La unión entre Keller y Soriano fue una verdadera historia de amor. Y, suceso raro, fue también la historia de una amistad. De esto platicamos, durante 16 horas que duró nuestro viaje de París a Varsovia, adonde Marek me invitó para escribir el texto que presentaría la Fundación Soriano en Polonia.

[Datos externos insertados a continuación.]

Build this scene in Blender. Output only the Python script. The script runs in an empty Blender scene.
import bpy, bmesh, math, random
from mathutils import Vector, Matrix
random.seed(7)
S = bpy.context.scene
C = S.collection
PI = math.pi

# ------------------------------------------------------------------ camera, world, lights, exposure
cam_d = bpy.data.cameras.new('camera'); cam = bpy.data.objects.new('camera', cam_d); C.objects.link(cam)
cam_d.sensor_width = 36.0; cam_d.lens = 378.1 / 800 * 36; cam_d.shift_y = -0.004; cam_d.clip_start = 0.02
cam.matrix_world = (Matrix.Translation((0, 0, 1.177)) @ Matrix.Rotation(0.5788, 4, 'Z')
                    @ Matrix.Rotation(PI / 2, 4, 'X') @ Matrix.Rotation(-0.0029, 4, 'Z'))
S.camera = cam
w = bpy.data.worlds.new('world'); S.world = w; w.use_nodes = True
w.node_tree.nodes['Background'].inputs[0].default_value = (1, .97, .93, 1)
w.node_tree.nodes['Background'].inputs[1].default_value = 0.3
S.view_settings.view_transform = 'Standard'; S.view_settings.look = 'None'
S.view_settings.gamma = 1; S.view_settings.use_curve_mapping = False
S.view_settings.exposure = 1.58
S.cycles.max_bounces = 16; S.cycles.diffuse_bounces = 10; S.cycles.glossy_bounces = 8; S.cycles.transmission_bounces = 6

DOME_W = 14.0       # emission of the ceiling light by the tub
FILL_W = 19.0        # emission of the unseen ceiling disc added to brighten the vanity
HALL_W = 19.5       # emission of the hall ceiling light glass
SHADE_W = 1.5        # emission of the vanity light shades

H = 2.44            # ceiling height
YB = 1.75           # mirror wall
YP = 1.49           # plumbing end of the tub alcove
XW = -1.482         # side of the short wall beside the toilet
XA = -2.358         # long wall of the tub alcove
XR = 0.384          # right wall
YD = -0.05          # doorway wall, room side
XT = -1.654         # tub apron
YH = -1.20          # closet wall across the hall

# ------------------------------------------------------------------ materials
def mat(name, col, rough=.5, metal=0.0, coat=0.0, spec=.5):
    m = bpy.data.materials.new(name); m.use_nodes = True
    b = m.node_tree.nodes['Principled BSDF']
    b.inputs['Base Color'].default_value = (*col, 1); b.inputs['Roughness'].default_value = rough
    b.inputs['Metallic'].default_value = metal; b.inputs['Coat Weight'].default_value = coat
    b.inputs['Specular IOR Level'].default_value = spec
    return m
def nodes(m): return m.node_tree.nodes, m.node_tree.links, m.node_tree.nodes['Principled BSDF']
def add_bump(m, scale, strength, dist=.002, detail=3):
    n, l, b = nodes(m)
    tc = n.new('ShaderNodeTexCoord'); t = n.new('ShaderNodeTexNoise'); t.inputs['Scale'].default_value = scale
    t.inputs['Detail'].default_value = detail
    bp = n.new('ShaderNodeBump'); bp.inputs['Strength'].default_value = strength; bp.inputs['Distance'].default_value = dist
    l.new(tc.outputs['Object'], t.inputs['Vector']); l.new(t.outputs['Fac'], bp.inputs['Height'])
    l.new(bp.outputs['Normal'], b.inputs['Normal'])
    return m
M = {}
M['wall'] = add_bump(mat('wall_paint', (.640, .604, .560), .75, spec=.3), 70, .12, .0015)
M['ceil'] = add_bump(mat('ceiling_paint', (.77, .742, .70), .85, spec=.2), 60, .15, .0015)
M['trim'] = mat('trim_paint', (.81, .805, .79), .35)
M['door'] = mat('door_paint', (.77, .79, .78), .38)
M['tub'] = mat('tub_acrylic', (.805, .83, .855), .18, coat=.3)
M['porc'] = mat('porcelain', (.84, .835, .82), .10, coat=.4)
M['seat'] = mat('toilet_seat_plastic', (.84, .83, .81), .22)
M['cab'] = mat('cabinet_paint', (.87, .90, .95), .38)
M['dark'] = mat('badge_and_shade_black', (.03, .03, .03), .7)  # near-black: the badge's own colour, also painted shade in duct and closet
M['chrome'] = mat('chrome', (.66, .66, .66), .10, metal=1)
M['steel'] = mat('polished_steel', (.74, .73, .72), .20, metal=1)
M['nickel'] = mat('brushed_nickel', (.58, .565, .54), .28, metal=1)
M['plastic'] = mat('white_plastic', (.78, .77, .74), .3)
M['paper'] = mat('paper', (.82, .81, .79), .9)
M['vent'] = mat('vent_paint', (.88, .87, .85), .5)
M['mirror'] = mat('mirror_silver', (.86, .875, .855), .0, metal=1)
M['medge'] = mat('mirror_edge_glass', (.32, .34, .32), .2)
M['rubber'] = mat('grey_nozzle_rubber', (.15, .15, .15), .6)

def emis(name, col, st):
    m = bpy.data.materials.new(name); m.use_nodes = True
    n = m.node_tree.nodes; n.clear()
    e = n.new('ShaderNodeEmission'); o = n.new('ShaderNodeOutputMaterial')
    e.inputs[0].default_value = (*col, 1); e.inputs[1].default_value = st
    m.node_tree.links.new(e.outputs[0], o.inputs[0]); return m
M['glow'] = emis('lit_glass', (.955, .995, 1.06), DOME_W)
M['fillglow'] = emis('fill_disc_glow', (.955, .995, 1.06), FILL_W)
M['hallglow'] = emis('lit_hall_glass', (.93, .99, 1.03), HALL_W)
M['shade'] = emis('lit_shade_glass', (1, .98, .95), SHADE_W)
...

Las palabras de Marek, mientras atravesábamos el norte de Francia con sus campanarios de iglesias, los bosques de Alemania devastados por los bloques industriales, algunos pueblos de Polonia donde anidan las cigüeñas, habrían podido ser las de Nerval en El Desdichado: “Yo soy el Tenebroso, –el Viudo–, el Inconsolable / El Príncipe de Aquitania de la Torre abolida: / Mi sola estrella ha muerto, –y mi laúd constelado / Carga el Sol negro de la Melancolía”.

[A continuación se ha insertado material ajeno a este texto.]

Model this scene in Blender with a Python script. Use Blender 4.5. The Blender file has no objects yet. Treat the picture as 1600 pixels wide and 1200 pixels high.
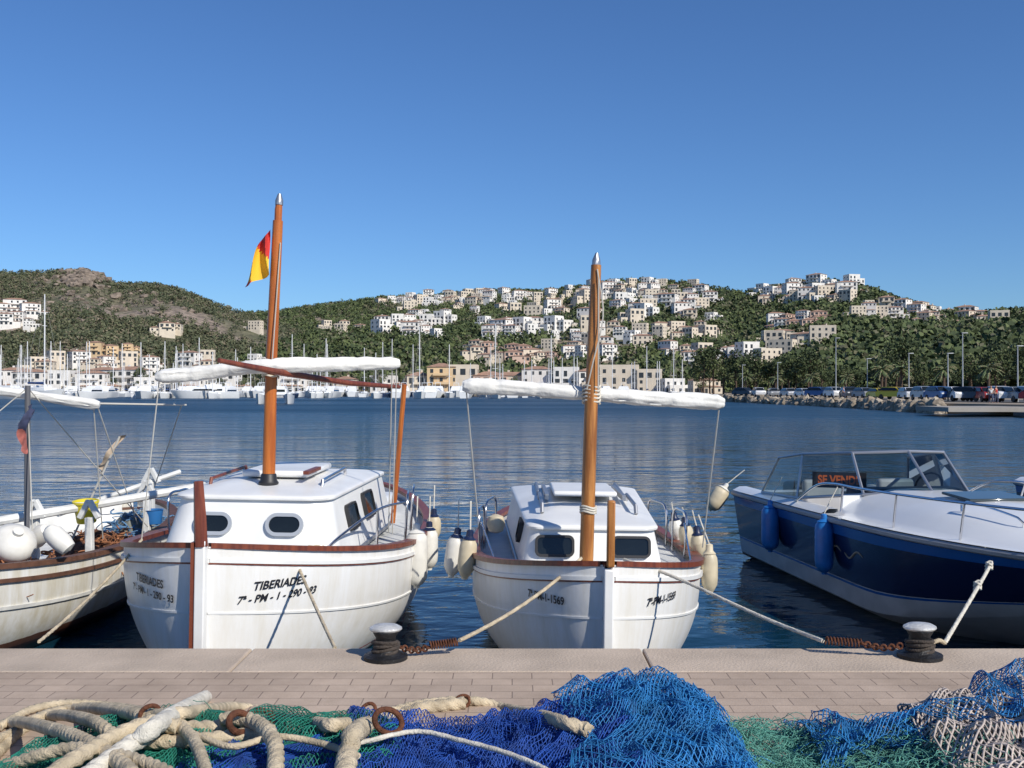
import bpy, math, random, bmesh
import numpy as np
from mathutils import Vector, Matrix, noise as mnoise
random.seed(7)
scene=bpy.context.scene
col=scene.collection
F=1555.0; EYE=2.4; HZ=608.0; QZ=0.8
def V(a,e,d): return Vector(((a-800)/F*d, d, EYE-(e-HZ)*d/F))
# ------------------------------------------------------------------ materials
MATS={}
def mat(name,c,rough=0.6,metal=0.0,var=0.15,vscale=3.0,bump=0.0,bscale=30.0,c2=None,coat=0.0,detail=4):
    if name in MATS: return MATS[name]
    m=bpy.data.materials.new(name); m.use_nodes=True
    nt=m.node_tree; b=nt.nodes['Principled BSDF']
    b.inputs['Roughness'].default_value=rough; b.inputs['Metallic'].default_value=metal
    if coat: b.inputs['Coat Weight'].default_value=coat
    tc=nt.nodes.new('ShaderNodeTexCoord')
    n=nt.nodes.new('ShaderNodeTexNoise'); n.inputs['Scale'].default_value=vscale; n.inputs['Detail'].default_value=detail
    nt.links.new(tc.outputs['Object'],n.inputs['Vector'])
    r=nt.nodes.new('ShaderNodeValToRGB')
    r.color_ramp.elements[0].position=0.35; r.color_ramp.elements[1].position=0.65
    ca=c2 if c2 else tuple(x*(1-var) for x in c)
    r.color_ramp.elements[0].color=(*ca,1); r.color_ramp.elements[1].color=(*c,1)
    nt.links.new(n.outputs['Fac'],r.inputs['Fac']); nt.links.new(r.outputs['Color'],b.inputs['Base Color'])
    if bump>0:
        n2=nt.nodes.new('ShaderNodeTexNoise'); n2.inputs['Scale'].default_value=bscale; n2.inputs['Detail'].default_value=5
        nt.links.new(tc.outputs['Object'],n2.inputs['Vector'])
        bp=nt.nodes.new('ShaderNodeBump'); bp.inputs['Strength'].default_value=min(1,bump); bp.inputs['Distance'].default_value=0.02
        nt.links.new(n2.outputs['Fac'],bp.inputs['Height']); nt.links.new(bp.outputs['Normal'],b.inputs['Normal'])
    MATS[name]=m; return m
def wood(name,c,c2,rough=0.35):
    if name in MATS: return MATS[name]
    m=mat(name,c,rough,c2=c2,bump=0.15,bscale=60)
    nt=m.node_tree
    tc=[n for n in nt.nodes if n.type=='TEX_COORD'][0]; n=[n for n in nt.nodes if n.type=='TEX_NOISE'][0]
    mp=nt.nodes.new('ShaderNodeMapping'); mp.inputs['Scale'].default_value=(8,8,0.7)
    nt.links.new(tc.outputs['Object'],mp.inputs['Vector']); nt.links.new(mp.outputs['Vector'],n.inputs['Vector'])
    return m
def hull_mat(name,bands,dirt=0.1):
    m=bpy.data.materials.new(name); m.use_nodes=True; nt=m.node_tree; b=nt.nodes['Principled BSDF']
    b.inputs['Roughness'].default_value=0.28
    tc=nt.nodes.new('ShaderNodeTexCoord'); sp=nt.nodes.new('ShaderNodeSeparateXYZ'); nt.links.new(tc.outputs['Object'],sp.inputs[0])
    n0=nt.nodes.new('ShaderNodeTexNoise'); n0.inputs['Scale'].default_value=6; nt.links.new(tc.outputs['Object'],n0.inputs['Vector'])
    md=nt.nodes.new('ShaderNodeMath'); md.operation='MULTIPLY_ADD'; md.inputs[1].default_value=0.03; nt.links.new(n0.outputs['Fac'],md.inputs[0]); nt.links.new(sp.outputs['Z'],md.inputs[2])
    mr=nt.nodes.new('ShaderNodeMapRange'); mr.inputs['From Min'].default_value=-0.485; mr.inputs['From Max'].default_value=1.515
    nt.links.new(md.outputs[0],mr.inputs['Value'])
    r=nt.nodes.new('ShaderNodeValToRGB'); r.color_ramp.interpolation='CONSTANT'
    e=r.color_ramp.elements
    e[0].position=0; e[0].color=(*bands[0][1],1)
    e[1].position=(bands[1][0]+0.5)/2; e[1].color=(*bands[1][1],1)
    for z,c in bands[2:]:
        k=e.new((z+0.5)/2); k.color=(*c,1)
    nt.links.new(mr.outputs[0],r.inputs['Fac'])
    n=nt.nodes.new('ShaderNodeTexNoise'); n.inputs['Scale'].default_value=2.2; n.inputs['Detail'].default_value=8; n.inputs['Roughness'].default_value=.7
    mp=nt.nodes.new('ShaderNodeMapping'); mp.inputs['Scale'].default_value=(3.5,3.5,.5)
    nt.links.new(tc.outputs['Object'],mp.inputs['Vector']); nt.links.new(mp.outputs[0],n.inputs['Vector'])
    rr=nt.nodes.new('ShaderNodeValToRGB'); rr.color_ramp.elements[0].position=.3; rr.color_ramp.elements[1].position=.62
    rr.color_ramp.elements[0].color=(1-dirt*1.2,1-dirt*1.5,1-dirt*2.2,1); rr.color_ramp.elements[1].color=(1,1,1,1)
    nt.links.new(n.outputs['Fac'],rr.inputs['Fac'])
    mx=nt.nodes.new('ShaderNodeMix'); mx.data_type='RGBA'; mx.blend_type='MULTIPLY'; mx.inputs['Factor'].default_value=1
    nt.links.new(r.outputs['Color'],mx.inputs['A']); nt.links.new(rr.outputs['Color'],mx.inputs['B']); nt.links.new(mx.outputs['Result'],b.inputs['Base Color'])
    bp=nt.nodes.new('ShaderNodeBump'); bp.inputs['Strength'].default_value=.15; bp.inputs['Distance'].default_value=.02
    nt.links.new(n0.outputs['Fac'],bp.inputs['Height']); nt.links.new(bp.outputs[0],b.inputs['Normal'])
    return m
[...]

La alegría de Marek no era ya la misma desde el fallecimiento de Juan. Su sonrisa no lograba ocultar la tristeza permanente de la añoranza. Siempre con la mirada fija en la carretera, me dijo que ninguno de los muchachos, ni todos ellos juntos, con quienes tenía relaciones efímeras, podían sustituir a Juan. Pensaba en él todo el tiempo y continuaba pidiéndole consejo y autorización. Desde luego, Soriano autorizaba las actividades de Marek para difundir sus obras. “Para los homenajes, no le pido permiso porque no me lo daría. Tú sabes cómo era, le daban risa los honores. Se habría burlado de mí si le hubiese hablado de una ceremonia para homenajearlo.

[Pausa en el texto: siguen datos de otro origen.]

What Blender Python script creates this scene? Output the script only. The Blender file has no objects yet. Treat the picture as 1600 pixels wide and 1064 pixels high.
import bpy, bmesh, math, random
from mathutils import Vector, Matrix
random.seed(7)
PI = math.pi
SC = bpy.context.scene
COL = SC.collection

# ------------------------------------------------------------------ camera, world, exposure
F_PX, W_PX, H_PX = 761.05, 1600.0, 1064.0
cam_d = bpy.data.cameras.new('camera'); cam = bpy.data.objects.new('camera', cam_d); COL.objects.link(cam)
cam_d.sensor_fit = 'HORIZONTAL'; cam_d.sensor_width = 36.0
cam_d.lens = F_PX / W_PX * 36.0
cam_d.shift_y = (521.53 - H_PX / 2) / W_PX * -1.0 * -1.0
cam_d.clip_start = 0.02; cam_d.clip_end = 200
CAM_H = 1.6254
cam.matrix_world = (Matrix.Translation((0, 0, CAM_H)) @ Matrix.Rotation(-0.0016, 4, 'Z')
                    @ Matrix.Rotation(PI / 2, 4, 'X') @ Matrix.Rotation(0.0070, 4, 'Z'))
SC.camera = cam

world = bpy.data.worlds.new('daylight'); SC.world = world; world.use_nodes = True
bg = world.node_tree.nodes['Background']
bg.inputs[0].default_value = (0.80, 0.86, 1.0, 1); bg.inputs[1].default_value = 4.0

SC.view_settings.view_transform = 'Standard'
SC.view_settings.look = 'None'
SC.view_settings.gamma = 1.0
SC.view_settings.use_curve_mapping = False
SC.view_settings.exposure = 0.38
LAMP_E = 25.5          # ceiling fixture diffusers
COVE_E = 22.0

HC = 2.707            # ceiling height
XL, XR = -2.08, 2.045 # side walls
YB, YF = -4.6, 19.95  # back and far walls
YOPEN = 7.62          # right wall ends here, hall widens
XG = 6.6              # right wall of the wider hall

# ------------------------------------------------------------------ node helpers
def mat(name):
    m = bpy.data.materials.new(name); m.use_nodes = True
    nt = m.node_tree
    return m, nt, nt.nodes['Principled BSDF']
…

“Cuando se trataba de algo que yo deseaba, Juan no sabía cómo adelantarse a mis deseos. Fue muy chistosa la escena cuando le dije que me gustaría tener un departamento en Varsovia. Puso una cara de tragedia que nunca le había visto y me preguntó: ‘¿con qué dinero?’, volteando los bolsillos vacíos de su pantalón, de veras entristecido por no poder cumplir mi deseo. ‘Pues con el tuyo’, le respondí. ‘¿Cuál mío?’, dijo mirándome como si mirara a un loco. ‘Pues el que has ganado con la venta de tus telas y tus esculturas, muchísimo dinero, Juan’, exclamé dichosísimo de darle una buena sorpresa cuando me di cuenta de que ni se imaginaba que era rico.”
Seguimos platicando de Juan, riéndonos al recordar cómo narraba anécdotas salpicadas de humor, durante los días que permanecí en Varsovia y visité la Fundación, sus bosques, su riachuelo, su lago, los restos de un palacete, donde Marek colocó algunas enormes esculturas de Soriano entre los árboles, en los senderos.
Recordamos también que fue en mi casa donde conoció a Juan, donde sucedió entre ellos ese milagro que es el amor a primera vista. Amor sin fin. Sergio Pitol llegó acompañado de un joven polaco llamado Piotrek y de Marek, con quien me presentó días antes. Por mi parte, yo invité a Juan, entonces mi inseparable acompañante. Soriano vivía solo en un hotelito de La Madeleine mientras hacía unas litografías en el taller de Bramsen para la firma Olivetti. Gastaba el dinero antes de recibirlo, endeudándose como tenía costumbre. A sus cincuenta y tantos años, Juan no poseía fortuna alguna y no imaginaba su futuro: ningún porvenir diferente al de la sucesión de los días que se vuelven la recta final.
Con Marek a su lado, Soriano comenzó otra vida, la vita nuova de un resucitado, del anonimato y de la falta de dinero pasó a la celebridad en Europa y a la posesión de un capital. Fama y fortuna gracias a Keller, su hada madrina. Marek administraba con amor la existencia diaria de Juan, lo mismo se ocupaba de comprar sus tubos de pintura que de preparar su cena, comprar un departamento en París, vender su obra, darle su primera copa del día no antes de las 7 de la noche.
Y Juan, sabiéndose amado, aceptaba todo de Marek, quien también se sabía amado.